> OBJECTIVE
In the material below, list every line carrying the string "picture".

> COLLECTED MATERIAL

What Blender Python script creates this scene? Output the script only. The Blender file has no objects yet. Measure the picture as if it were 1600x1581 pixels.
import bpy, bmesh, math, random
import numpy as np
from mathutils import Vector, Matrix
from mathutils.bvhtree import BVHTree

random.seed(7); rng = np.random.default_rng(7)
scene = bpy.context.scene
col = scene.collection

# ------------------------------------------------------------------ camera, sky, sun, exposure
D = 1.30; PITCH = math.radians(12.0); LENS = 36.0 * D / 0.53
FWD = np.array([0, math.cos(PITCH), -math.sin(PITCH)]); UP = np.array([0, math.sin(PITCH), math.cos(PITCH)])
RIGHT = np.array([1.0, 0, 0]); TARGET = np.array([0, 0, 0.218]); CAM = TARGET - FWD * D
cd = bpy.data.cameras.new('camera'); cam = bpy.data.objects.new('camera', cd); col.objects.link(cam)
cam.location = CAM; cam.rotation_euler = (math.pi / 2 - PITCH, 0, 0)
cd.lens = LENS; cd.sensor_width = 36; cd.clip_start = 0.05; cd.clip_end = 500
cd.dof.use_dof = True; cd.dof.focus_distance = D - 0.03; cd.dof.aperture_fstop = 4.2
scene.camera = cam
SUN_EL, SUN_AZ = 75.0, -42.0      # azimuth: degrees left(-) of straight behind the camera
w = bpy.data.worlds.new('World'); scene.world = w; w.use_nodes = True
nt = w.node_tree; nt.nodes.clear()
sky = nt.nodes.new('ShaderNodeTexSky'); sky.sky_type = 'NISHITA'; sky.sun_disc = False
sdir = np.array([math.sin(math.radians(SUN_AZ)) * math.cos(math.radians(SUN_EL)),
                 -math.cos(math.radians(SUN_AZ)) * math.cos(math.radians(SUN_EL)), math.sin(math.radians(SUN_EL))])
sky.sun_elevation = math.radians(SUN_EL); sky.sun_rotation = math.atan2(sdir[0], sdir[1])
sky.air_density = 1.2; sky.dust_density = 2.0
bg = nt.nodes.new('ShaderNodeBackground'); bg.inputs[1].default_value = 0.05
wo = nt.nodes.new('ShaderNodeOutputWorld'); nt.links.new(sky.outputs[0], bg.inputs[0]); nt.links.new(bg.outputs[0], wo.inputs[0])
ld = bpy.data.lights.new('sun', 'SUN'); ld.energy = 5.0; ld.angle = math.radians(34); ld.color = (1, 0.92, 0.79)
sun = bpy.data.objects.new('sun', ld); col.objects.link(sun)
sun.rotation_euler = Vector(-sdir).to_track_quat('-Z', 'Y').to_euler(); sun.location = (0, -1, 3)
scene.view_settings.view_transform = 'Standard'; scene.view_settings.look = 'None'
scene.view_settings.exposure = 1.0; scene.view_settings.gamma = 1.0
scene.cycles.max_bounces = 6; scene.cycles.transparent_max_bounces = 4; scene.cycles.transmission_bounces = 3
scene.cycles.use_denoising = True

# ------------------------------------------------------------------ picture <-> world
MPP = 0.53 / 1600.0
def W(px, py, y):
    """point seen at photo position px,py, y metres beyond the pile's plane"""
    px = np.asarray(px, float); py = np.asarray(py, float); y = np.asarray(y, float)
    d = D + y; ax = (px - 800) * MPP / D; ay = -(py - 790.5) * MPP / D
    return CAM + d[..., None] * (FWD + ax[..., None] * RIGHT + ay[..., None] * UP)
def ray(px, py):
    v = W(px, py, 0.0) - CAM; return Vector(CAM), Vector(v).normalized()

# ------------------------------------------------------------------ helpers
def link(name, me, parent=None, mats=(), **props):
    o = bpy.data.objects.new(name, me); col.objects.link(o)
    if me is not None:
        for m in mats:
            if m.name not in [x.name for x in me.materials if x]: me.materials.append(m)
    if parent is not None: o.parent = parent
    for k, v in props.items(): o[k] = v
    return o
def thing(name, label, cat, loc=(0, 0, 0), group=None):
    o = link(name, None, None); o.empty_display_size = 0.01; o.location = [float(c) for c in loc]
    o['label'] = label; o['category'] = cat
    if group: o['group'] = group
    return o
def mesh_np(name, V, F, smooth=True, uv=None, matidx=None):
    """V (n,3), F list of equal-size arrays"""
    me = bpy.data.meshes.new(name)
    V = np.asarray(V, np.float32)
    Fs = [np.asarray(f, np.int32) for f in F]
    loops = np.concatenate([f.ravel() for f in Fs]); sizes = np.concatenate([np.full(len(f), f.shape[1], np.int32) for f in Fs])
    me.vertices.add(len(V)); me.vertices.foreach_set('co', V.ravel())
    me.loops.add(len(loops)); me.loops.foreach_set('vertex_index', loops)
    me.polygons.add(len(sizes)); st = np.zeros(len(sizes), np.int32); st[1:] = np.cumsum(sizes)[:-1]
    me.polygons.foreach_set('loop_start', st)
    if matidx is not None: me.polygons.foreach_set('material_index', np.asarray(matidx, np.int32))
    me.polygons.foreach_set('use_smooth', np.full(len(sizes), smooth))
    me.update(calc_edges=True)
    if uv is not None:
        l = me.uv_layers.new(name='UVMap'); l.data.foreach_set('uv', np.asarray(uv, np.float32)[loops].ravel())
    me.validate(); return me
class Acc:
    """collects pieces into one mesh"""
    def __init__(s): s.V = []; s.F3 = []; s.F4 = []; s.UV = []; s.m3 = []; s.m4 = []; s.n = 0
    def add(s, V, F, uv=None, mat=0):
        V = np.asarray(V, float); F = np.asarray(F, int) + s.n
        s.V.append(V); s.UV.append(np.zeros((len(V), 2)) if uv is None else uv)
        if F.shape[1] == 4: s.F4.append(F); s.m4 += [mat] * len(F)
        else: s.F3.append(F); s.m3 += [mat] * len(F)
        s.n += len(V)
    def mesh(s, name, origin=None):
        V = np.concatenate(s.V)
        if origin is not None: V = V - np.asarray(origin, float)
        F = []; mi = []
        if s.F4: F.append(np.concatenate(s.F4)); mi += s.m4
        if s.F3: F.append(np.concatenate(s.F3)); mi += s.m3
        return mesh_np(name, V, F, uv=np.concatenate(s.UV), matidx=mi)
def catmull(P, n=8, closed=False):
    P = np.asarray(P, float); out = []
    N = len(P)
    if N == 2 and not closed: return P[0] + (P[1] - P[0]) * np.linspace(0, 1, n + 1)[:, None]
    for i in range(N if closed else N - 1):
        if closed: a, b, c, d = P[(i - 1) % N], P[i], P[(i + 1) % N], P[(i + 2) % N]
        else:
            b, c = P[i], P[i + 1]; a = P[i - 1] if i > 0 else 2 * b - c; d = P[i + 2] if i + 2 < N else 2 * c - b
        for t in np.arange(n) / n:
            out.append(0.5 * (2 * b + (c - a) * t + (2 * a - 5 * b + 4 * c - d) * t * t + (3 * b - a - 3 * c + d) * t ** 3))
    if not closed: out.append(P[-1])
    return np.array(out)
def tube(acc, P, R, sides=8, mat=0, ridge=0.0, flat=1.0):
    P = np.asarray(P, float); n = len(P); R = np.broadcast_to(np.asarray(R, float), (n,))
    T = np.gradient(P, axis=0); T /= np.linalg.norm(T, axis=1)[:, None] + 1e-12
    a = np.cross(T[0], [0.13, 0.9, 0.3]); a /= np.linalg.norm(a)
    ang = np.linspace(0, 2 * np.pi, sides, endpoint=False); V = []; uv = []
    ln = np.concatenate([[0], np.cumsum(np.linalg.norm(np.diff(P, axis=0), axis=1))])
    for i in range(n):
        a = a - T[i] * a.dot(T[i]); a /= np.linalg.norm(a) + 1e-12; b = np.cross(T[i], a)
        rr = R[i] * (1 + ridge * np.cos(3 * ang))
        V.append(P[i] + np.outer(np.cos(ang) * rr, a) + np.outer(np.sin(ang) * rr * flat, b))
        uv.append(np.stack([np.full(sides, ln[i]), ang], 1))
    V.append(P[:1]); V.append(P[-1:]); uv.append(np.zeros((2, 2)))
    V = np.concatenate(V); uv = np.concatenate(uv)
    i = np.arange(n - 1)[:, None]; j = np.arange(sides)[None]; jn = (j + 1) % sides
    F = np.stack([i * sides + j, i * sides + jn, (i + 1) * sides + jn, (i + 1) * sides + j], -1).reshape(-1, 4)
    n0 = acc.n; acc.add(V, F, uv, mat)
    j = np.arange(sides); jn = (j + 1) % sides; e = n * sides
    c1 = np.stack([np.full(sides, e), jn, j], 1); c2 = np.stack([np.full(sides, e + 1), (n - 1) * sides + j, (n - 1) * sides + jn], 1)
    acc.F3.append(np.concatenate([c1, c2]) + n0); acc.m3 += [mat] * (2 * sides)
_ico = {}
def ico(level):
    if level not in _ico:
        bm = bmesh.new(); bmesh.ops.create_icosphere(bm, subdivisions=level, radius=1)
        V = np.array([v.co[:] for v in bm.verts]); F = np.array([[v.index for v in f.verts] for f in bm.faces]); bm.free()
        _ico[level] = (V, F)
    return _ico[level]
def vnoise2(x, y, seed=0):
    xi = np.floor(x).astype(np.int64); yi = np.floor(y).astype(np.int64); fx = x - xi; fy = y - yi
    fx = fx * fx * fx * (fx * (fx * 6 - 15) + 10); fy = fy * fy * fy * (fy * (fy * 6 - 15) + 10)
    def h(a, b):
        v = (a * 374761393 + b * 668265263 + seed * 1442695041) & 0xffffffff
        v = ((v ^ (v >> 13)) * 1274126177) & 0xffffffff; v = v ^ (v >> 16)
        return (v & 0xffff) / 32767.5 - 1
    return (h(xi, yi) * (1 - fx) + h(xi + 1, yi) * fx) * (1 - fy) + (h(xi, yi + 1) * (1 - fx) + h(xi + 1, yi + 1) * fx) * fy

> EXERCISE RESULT
What Blender Python script creates this scene? Output the script only. The Blender file has no objects yet. Measure the picture as if it were 1600x1581 pixels.
# ------------------------------------------------------------------ picture <-> world